I had a lecture today.

It's not really news—I have lectures every day. I'm a college student. It's something we do.

But today... it was different.

It's a history credit I'm taking, you know, one of the ones that's required no matter what major you land yourself in, so it wasn't odd to see a quarter of the class on their phones and another quarter doodling in their notebooks. But the professor's alright. We laugh at his jokes and he smiles when he teaches, and even if this is only his second year teaching I think he's doing a great job.

This lecture was about the AIDS crisis in the US; a period from around 1981 to 1997.

Not much of it was something none of us hadn't heard before, so I had my ears to his teaching but my eyes on my phone, fiddling around with solitaire like I had been the past few weeks. 

Then, the professor started reading Untitled (One Day This Kid...) by David Wojnarowicz.

Then, something changed. 

He made it through the beginning, then to the middle. 

He started off the end with something like: "This last part I think is really powerful..."

And he stopped.

He stared down at the piece on the desk in silence. People started murmuring. I looked up from my phone.

Sometimes there were things that just hit you when you're not expecting it. Like a punch to the gut or a shot through the heart, and it happened when he finally opened his mouth and apologized in that broken, wrecked voice as tears clogged his throat.

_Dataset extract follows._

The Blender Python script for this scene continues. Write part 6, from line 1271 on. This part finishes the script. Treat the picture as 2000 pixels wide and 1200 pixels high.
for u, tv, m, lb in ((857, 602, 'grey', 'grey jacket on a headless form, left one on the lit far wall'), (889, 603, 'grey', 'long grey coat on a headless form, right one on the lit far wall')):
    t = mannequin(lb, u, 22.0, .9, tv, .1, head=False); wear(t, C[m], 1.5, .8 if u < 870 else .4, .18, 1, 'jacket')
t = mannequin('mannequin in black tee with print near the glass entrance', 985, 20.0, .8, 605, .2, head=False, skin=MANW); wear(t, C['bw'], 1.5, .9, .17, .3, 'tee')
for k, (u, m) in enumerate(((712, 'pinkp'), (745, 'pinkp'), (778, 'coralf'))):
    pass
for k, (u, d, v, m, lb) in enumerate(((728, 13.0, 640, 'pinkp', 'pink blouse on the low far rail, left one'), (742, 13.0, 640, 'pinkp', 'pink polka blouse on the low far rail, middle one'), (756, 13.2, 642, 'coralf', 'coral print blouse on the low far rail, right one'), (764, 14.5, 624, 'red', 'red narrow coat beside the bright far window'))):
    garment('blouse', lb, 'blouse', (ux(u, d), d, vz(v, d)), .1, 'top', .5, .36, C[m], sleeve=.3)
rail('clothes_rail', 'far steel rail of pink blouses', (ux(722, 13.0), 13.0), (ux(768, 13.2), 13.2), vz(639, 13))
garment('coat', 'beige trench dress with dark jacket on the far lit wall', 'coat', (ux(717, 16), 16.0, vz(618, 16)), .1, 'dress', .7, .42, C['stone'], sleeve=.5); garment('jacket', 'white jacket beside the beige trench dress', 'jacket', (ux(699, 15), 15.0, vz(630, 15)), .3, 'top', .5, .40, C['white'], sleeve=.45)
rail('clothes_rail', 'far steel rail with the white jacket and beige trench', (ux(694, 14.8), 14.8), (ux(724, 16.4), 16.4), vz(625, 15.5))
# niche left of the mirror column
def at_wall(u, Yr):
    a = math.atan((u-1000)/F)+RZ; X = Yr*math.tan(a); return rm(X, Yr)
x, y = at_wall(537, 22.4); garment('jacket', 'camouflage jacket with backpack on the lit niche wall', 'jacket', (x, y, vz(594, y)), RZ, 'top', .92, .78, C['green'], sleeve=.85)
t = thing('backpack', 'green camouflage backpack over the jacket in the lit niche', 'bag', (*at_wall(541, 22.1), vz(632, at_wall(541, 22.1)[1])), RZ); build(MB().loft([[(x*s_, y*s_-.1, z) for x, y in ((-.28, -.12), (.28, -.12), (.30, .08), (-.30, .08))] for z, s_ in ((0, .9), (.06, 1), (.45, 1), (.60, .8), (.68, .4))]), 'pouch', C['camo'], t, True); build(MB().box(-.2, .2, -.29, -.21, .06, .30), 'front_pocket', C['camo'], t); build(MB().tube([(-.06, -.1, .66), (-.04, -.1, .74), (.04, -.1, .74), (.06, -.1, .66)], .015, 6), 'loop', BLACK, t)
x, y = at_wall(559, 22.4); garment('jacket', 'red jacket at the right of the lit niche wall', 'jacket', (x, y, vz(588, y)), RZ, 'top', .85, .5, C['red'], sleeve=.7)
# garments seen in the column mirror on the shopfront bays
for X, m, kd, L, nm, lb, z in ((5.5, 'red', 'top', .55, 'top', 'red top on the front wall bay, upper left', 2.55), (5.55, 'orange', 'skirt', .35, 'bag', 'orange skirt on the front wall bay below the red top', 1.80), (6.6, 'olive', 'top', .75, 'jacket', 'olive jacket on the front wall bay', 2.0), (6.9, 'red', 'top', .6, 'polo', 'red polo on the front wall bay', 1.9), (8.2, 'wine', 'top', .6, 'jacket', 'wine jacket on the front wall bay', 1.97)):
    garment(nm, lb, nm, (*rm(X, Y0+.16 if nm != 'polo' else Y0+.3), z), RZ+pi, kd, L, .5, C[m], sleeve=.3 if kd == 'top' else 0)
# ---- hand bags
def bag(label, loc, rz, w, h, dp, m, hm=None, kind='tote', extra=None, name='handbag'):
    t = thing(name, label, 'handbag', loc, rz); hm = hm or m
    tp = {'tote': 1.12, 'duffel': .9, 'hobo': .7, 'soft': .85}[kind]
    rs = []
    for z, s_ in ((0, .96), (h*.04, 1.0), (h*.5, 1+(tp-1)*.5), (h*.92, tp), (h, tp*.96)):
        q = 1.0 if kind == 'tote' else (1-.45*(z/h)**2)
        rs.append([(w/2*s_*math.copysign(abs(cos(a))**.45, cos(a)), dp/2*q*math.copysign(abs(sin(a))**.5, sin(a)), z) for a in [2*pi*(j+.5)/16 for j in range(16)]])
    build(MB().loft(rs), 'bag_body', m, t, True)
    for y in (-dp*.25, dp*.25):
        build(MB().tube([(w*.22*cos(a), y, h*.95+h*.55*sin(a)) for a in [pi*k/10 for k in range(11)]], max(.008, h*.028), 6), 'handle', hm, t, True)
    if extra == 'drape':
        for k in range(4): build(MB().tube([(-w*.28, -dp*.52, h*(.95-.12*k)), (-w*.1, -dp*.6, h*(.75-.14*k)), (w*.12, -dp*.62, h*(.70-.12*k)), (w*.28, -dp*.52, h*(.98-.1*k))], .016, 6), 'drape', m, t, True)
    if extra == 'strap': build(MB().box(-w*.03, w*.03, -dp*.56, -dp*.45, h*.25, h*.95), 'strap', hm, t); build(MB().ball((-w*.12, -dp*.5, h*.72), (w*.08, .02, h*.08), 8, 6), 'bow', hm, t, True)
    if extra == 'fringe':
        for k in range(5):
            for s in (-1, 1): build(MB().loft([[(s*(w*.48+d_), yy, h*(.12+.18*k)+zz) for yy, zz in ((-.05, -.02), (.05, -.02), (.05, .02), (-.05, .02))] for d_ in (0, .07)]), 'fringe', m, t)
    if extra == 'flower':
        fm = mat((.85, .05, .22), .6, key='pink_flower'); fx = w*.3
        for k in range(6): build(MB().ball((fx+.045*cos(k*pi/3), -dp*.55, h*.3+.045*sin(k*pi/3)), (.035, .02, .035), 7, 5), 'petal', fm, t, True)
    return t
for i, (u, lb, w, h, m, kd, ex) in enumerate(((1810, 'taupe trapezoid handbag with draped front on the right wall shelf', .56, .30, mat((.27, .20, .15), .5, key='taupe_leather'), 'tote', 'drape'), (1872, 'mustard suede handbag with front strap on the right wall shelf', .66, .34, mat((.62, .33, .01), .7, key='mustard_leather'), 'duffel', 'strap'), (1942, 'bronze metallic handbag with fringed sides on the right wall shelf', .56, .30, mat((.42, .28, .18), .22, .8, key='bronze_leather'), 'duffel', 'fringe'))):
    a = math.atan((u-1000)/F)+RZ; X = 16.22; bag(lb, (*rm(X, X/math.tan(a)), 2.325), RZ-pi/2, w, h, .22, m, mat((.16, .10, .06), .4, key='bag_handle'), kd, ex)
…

"I'm sorry. I can't... I can't read it."

And the entire lecture hall went silent.

It felt like no one was breathing. It felt like I wasn't breathing. Standing behind that desk with over a hundred pairs of eyes looking down stood a man I never thought of outside of class or discussions or essays, his eyes red as he tried to wipe them and stop them from leaking. He smiled, then, and laughed a little awkwardly as he sniffed.

"That's weird," he'd said. "I've never cried during lecture before."

Soft, scattered chuckles echoed in the hall, but it was still quick to quiet. 

But then he built his resolve. "No, no, I'll read it. I'll read it."

The last sentence of that work is twenty-eight words long.

It took less than a minute to read. There were no big words, no grand gesture, no mind-blowing idea to send the readers off screaming. 

The professor spoke those twenty-eight words with wet cheeks and strained syllables, and he couldn't stop crying.

It was one of the hardest twenty-eight words I'd ever had to sit through.

I left lecture with glassy eyes and a memory I don't think I would forget for a long, long time.

So why am I writing this letter out to you, telling you about my day? I don't know. I haven't written you to in a while. Maybe this was something you needed to hear. What for, I couldn't tell you, but I can tell you this—

I have twenty-eight words for you, too.

One day, this kid will grow up. She'd learn about love with conditions, hate without reason, a shoulder too cold.

But this kid was never yours to break.

from,

me

p.s. The professor's twenty-eight words left him in tears.

p.p.s. My twenty-eight words left me nothing.